Absolute paths and relative paths might sound confusing in CLI universe, but we intuitively understand this difference in our day-to-day lives. We usually call this difference context.

If someone asks if you want to go get a slice of pizza for lunch they're probably thinking of somewhere close to where you're currently located – somewhere close relatively speaking. They're expecting you to say something like:

"Oh yeah, let's go West on 18th street, cross 6th Avenue and go to the place on the corner."

What would surprise the heck out of them would be if you gave them absolute coordinates; and it would be even more surprising if that location were far away. How might they react if you said:

"Oh yeah, let's go to 41.890221 and -87.633904!"

Latitude and longitude give absolute directions based on the Equator and Prime Meridian. They're not commonly used by humans to make decisions on where to get lunch (even if they point, in fact, to one of our favorite pizzerias in Chicago).
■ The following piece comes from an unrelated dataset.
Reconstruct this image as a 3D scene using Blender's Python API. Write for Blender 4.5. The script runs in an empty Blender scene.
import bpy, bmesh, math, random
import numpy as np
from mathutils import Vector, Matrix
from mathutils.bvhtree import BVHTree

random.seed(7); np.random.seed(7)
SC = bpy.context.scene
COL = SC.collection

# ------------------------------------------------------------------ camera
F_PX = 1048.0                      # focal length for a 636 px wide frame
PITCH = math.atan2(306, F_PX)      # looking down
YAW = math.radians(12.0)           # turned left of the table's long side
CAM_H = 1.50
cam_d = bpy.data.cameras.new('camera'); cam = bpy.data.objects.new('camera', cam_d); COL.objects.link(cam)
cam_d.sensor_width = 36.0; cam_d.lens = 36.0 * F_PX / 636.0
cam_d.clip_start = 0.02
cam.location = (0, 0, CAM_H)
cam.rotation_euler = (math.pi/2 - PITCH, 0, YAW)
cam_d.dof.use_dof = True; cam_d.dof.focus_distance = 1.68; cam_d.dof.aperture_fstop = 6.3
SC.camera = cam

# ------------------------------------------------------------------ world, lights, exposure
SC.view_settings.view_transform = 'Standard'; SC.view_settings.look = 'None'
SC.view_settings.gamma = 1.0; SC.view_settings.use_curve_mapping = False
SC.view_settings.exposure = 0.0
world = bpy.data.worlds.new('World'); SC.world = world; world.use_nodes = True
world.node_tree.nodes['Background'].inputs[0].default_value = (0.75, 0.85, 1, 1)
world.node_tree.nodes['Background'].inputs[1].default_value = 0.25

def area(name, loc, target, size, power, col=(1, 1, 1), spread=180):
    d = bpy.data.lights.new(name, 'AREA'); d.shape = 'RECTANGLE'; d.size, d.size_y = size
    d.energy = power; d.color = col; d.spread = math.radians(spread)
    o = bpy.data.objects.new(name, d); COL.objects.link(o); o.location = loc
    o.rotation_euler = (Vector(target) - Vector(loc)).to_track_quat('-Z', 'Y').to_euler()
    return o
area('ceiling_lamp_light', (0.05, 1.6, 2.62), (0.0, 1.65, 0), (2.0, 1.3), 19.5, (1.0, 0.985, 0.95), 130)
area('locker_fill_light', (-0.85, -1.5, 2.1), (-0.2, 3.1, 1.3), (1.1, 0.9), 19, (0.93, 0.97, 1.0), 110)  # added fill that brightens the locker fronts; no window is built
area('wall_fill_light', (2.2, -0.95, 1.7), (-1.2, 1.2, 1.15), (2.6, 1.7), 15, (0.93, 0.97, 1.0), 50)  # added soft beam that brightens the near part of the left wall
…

So far we've been finding out where we are in the file system "tree," how about we find out what's in these directories (besides other directories)? We'll cover that in our next lesson.

Time-Saving Tip: Tab Completion

As you type in commands in the shell, you can use "tab completion." Tab completion allows the shell to be smart and to try and guess what command you want to run when you hit the tab. If there's only one logical way to complete your command, bash will fill in the rest for you, or will show you the possibilities and you can add more letters until you can tab-complete your command.

For example let's say we have the following directory structure with two sub- directories:

flatiron_school/
flatiron_building/

If I type $ cd f and then hit tab, it will fill in everything up until the conflict so I'll see $ cd flatiron_. If I then add the s and hit tab it will fill in $ cd flatiron_school and I can hit enter.

Conclusion

As we keep exploring and working with the command line, we will start to unlock and understand its full potential! Adopting the terminal can allow us to become more productive users.